If you what to get quite fancy, modern OEMs use a heat pump run with a
small variable frequency drive. About 4x the efficiency of a resistive
heater. No joke, and that is a serious increase in range in the winter.
No doubt, you can get a Leaf compressor cheap in the bone yard.
By adding the proper valving, you have the bonus of air conditioning,
but that is even more of a project. The good thing is, you can reuse the
cars existing air conditioning condensor and evaporator and some of the
A/C plumbing.
It can get quite complicated, however, and a resistive ceramic type
heater core is, no doubt, the simplest option. I'd opt for a "high/low"
switch (series-parallel?) on two ceramic heaters, or some sort of
thermostat on the outgoing air from the heater(s).
Bill D.
On 11/28/2017 4:33 PM, Bob Bath via EV wrote:
Respectfully, when I did Civicwithacord, the goal was defrosting the windshield
effectively, not keeping me warm.

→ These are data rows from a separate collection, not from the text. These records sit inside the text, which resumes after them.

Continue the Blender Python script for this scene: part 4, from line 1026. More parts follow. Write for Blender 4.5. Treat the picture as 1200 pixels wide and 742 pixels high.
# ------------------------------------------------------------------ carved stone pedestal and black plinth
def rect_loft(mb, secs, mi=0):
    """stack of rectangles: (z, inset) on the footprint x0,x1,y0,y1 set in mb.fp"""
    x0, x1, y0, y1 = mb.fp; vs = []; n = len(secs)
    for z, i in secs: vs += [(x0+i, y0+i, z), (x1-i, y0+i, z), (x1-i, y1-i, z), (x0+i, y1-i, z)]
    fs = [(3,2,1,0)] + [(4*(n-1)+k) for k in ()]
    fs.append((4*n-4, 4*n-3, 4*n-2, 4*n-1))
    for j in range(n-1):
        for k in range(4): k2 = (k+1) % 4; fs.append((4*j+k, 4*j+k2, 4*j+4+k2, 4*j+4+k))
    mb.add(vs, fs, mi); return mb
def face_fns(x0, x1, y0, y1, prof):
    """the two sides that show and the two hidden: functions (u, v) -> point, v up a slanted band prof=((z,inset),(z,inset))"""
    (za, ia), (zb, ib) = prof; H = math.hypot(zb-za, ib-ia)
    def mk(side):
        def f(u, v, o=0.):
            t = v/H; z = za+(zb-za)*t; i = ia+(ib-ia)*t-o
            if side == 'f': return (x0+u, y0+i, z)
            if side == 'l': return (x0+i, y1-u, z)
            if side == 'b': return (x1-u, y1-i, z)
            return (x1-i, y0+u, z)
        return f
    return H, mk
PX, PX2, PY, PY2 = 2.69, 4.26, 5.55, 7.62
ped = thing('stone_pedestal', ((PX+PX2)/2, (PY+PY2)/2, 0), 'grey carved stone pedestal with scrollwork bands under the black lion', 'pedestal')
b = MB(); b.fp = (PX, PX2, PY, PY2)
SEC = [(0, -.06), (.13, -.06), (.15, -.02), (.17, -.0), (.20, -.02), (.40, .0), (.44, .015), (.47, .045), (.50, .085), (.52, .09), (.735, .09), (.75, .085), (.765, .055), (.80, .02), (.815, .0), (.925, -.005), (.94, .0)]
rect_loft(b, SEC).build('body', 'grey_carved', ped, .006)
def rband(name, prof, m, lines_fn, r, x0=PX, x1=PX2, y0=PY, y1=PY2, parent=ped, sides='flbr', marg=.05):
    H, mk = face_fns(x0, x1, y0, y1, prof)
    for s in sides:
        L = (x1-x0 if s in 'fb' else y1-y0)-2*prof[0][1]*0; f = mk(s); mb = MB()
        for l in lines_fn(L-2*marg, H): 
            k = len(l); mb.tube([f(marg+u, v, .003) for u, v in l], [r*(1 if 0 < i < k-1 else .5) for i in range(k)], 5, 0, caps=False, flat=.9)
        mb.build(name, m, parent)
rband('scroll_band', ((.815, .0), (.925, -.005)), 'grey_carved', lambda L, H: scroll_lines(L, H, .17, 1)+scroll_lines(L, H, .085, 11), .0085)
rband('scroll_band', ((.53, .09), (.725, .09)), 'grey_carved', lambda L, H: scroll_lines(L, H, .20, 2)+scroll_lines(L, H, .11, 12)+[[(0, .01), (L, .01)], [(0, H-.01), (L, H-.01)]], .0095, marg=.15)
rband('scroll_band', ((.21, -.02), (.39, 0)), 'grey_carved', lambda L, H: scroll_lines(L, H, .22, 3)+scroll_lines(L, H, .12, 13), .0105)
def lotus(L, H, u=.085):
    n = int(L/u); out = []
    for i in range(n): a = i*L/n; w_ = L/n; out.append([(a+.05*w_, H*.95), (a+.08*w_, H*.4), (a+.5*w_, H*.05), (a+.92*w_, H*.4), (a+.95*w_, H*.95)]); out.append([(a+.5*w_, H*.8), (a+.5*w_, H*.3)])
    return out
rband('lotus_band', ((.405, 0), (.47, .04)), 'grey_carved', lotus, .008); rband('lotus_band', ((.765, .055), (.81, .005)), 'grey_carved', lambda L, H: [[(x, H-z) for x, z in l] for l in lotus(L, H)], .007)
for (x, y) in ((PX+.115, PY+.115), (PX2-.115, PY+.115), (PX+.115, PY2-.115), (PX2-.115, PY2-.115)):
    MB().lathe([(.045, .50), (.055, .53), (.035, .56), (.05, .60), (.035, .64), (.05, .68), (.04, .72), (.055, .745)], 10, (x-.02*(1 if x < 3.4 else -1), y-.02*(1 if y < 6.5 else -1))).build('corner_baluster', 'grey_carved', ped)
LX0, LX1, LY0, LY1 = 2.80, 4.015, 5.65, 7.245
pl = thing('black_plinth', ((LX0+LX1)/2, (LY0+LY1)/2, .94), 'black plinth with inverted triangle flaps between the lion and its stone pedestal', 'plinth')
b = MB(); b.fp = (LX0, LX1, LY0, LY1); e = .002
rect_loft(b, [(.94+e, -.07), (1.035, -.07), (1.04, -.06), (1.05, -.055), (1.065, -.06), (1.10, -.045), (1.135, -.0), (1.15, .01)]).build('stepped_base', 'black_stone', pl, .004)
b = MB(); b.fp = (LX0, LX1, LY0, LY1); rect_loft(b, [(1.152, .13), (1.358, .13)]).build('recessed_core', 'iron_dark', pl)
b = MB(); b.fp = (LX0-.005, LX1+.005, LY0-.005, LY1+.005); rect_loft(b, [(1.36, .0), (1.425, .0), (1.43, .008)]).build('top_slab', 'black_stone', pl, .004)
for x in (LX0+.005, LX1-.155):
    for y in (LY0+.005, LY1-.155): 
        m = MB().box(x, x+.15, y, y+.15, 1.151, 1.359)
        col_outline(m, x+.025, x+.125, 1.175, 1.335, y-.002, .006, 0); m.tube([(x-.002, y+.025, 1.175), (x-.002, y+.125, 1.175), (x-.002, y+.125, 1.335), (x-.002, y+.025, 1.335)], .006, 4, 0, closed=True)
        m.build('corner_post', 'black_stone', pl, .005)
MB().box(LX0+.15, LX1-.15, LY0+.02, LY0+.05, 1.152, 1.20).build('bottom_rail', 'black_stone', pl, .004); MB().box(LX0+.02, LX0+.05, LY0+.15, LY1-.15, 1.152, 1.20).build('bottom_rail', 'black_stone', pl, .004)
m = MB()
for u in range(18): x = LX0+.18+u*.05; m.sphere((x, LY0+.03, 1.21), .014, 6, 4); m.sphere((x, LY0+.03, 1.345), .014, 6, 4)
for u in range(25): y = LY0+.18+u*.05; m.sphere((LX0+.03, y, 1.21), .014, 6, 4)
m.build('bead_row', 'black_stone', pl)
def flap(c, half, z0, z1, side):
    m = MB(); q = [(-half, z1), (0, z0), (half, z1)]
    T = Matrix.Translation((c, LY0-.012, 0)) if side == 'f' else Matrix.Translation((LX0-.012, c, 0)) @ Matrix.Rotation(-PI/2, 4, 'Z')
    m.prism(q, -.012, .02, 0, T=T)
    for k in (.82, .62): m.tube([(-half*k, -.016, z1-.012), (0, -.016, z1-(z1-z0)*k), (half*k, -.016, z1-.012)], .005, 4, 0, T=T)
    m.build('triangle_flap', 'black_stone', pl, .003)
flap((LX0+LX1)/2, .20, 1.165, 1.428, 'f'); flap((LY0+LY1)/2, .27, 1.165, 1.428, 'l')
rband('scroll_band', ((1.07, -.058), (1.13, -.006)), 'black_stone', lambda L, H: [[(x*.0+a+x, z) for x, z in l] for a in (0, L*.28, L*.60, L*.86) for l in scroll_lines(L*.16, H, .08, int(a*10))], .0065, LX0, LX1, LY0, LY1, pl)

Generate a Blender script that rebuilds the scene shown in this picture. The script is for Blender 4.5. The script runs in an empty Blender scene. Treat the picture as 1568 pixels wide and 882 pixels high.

Yanking out the dash to install the ceramic
heater in the old fluid core housing was easily the biggest b---h of the
conversion, but the time and look and safety was well worth it!!
Bob Bath, from his iPod, so any misspellings are from autocorrect or fat
fingers on a small device, not cluelessness...
On Nov 28, 2017, at 3:13 PM, Bill Dennis via EV <ev@lists.evdl.org> wrote:
I used a 1500W heater core in my Geo Metro conversion, and I'd say that it
kept the car kinda "warmish" on really cold days. But I think if I'd taken
the time to put extra insulation in the car, that would have helped.